We ended up at Hill Country Resort, a complex overlooking where my mom has a timeshare which overlooks the lake. “I thought we could eat at the snack bar, play some miniature golf, and go swimming,” Kathy said. Unfortunately, the snack bar had closed, so Kathy asked me to get our suits from the car while she double-checked the membership number in the office. “They’re in the suitcase!” she shouted after me as I headed to the car. I opened the trunk, found the suitcase, noticed the snacks, Doonesbury book, and changes of clothes that were therein, wondered briefly about their presence, resigned myself to the fact that I never know where things are or why they’re there, and headed back with the suits.
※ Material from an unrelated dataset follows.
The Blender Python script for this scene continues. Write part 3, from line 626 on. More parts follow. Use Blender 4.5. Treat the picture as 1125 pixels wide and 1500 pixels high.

When I got back, Kathy was still in line, and said “Well, if you haven’t guessed yet, we’re staying the night.” My first thought was “No, we’re not,” but then I realized that was the surprise she had in mind, and the suitcase abruptly made sense. She assumed I had figured it out by that point, but I was, of course, still completely without a clue.

A highlight of the evening was going to visit the Louisiana Grill, which had opened nearby two weeks previously. When we walked in, nobody paid any attention to us for several minutes until an 8 year old boy materialized and said he’d go try to find us some menus. Another woman then wandered by and showed us to a seat, followed shortly thereafter by the 8 year old who had come up with a pair of mismatched menus. As we were looking at the dining options, a big, boisterous man came out from the back shouting “Who wants wine?!?!” with an iced tea pitcher full of the red liquid. “It’s free!” he went on, and began to distribute it to the interested parties. “Actually,” I heard him say from across the room to another patron, “it’s not really wine — it’s grape juice with Everclear in it! I’ll get the good stuff for you all next week.” Well, it turned out that the big guy was Keith, that he owned the place, and that 3 of his waitstaff hadn’t bothered to turn up that evening, which is why he was shorthanded. But the food was good, the view of the lake and sunset were great, and we thoroughly enjoyed our dinner and our last big outing before little Maggie arrives.

The Bridges of Madison County

I listened to The Bridges of Madison County this past weekend, and was left with very mixed emotions. On one hand, it’s a nice, well-paced, evocatively written piece of fiction with some wonderful characters. It’s a treat to get to know Richard Kincaid and Francesca Johnson, and to see their strengths and weaknesses as individuals. On the other hand, the portrayal of marriage as something less meaningful than being swept off one’s feet by a brief, passionate encounter grows tiresome when it’s so oft repeated. Just for a change of pace I’d like to read of a soul-expanding delightful romance between a husband and wife. (Baroness Orczy did a wonderful job of this in The Scarlet Pimpernel, and threw in some great swashbuckling too. Gotta love the classics.)

Buy My iBook!

Need a nice laptop? I’ve put my hopped-up iBook on the auction block. You can watch the auction or bid on it here. It’s a great little machine, and I’m going to miss it — at least until my G4 arrives.

Hardware Envy

I just placed an order for a dual-processor 450MHz Power Macintosh G4 with a Radeon card. It’s going to replace the G3 that’s currently on my desk. I’ll also be selling the iBook, which will be supplanted by the Dell laptop I’ll be using for work. (I suppose I’ll switch back to Eudora, since Outlook Express for Windows seems markedly inferior to Outlook Express for Mac, which I quite like.) Anyway, the G4 will set me up well to be able to do some pretty serious video work, both for church and for The McMains Chronicles. The only challenge is getting one of these stupid Internet vendors to actually ship me a camera. Shop4Digital is the latest in the doghouse, as they advertised stock on their website and then took a week after the order was placed to get back to me with the news that they didn’t have the camera I’d ordered. Schmucks.